No entanto, mais recentemente e em sentido contrário, o Tribunal da Relação do Porto, um tribunal que nos tem habituado a decisões bizarras e incompreensíveis, entendeu que expressões como “abaixo estes ladrões” ou “incompetentes” dirigidas por um contribuinte a um serviço de finanças não podem ser consideradas um “crime de ofensa a organismo, serviço ou pessoa colectiva”. A decisão do Tribunal responde a um recurso do cidadão que tinha sido condenado a multa por ofensa.

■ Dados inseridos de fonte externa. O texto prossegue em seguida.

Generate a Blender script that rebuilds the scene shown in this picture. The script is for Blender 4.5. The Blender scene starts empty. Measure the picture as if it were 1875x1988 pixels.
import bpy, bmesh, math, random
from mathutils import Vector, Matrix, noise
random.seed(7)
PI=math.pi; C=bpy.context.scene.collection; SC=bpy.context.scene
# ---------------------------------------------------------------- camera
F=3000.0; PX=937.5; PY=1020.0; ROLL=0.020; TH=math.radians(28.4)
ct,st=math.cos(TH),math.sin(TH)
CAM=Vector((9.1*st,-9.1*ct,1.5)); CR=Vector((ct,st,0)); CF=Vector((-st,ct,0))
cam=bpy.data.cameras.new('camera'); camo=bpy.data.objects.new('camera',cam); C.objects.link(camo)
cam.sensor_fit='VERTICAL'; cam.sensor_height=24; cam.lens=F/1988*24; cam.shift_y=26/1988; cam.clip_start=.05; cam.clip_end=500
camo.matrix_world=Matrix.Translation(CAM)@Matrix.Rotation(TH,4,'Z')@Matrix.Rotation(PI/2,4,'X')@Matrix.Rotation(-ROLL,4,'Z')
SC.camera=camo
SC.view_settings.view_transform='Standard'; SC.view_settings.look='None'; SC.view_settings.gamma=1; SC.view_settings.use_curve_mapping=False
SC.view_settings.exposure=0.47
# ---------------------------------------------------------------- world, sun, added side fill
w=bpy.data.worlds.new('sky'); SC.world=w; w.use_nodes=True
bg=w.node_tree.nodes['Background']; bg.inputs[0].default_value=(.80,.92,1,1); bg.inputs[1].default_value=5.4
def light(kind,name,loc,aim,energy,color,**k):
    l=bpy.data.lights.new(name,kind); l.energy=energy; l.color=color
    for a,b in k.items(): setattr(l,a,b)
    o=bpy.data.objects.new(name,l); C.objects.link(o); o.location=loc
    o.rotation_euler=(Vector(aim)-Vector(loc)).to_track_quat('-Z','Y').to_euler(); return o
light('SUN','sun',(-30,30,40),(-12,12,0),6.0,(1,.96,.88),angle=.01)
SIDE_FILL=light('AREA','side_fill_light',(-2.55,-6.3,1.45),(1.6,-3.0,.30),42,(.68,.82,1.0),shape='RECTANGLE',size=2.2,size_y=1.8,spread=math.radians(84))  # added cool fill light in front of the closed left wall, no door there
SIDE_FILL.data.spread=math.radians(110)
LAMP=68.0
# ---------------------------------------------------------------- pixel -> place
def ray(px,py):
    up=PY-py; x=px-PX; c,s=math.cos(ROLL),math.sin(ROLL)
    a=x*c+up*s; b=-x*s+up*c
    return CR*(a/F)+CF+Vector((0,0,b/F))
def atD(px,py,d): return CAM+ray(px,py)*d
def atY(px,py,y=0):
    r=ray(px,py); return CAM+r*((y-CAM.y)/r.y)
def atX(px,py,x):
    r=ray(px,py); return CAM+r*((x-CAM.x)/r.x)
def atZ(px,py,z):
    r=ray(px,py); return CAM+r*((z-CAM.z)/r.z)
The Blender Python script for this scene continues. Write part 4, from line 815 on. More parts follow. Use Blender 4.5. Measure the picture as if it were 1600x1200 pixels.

Como é evidente, o respeito e a dignidade das funções das pessoas não podem ser atropelados por um entendimento excessivamente elástico da liberdade de expressão. Na verdade e como todos reconhecemos, chamar palhaço, chulo e malandro, ladrões ou incompetentes é em Portugal uma raríssima e particularmente grave forma de insulto, tanto que a maioria de nós nunca a usa por pudor e vergonha de proferir tal enormidade. Também no Parlamento, interromper alguém e ouvir discursos ou assistir a comportamentos inadequados à nobreza da instituição á algo de inédito e muito raro. Os debates, quer na forma, quer no conteúdo são sempre de elevado padrão cívico e literário.
Acho sempre curioso o alarido que situações como estas levantam pois, apesar de nada querer branquear, as "ofensas" desta natureza são extraordinariamente frequentes na nossa vida política e não só.
Sempre me pareceu uma enorme ofensa à honra e dignidade afirmar que precisávamos de empobrecer e com esta crença coagir milhões de portugueses a viver em risco de pobreza e exclusão o que, aliás, me parece também constituir crime de coacção.
Por outro lado, a insensível e insensata persistência em políticas de austeridade cegas provocou um atropelo a direitos fundamentais das pessoas, o que me parece poder configurar crime de perturbação da dignidade e do normal funcionamento dos direitos constitucionais.
Parece-me uma enorme ofensa à ética e à equidade as despudoradas mordomias e salários que alguns arautos dos sacrifícios e da austeridade e aparelhistas e alpinistas sociais. Verifica-se até a despudorada situação da atribuição de prémios, perdão, de incentivos, bem altos a quem causa prejuízo.
Parece-me também uma enorme ofensa, a afirmação de que o desemprego é uma janela de oportunidade num país que na altura tinha cerca de um milhão de desempregados, mais de metade sem subsídio e com perto de 40% dos jovens sem trabalho.
Muitos velhos que conheço e que têm pensões e reformas miseráveis sentiram-se ofendidos quando o Presidente da Republica afirmou que os milhares de euros de reforma de que disporá não lhe chegarão para as despesas pessoais.
Enfim, o que mais existem são exemplos de como as palavras e comportamentos que por aí se soltam podem ofender.
Do meu ponto de vista, este tipo de situações e tratamento que lhes é dado, referências aos "palhaços", "malandros", "chulos", "incompetentes" ou "ladrões", "chulos" e o "vai trabalhar", tal como este “crime” de ofensa ao Primeiro-ministro, mais não fazem do que justificar a mais comum das referências da linguagem corrente, a "palhaçada" que tudo isto representa e que, como sempre, tem palhaços ricos e palhaços pobres.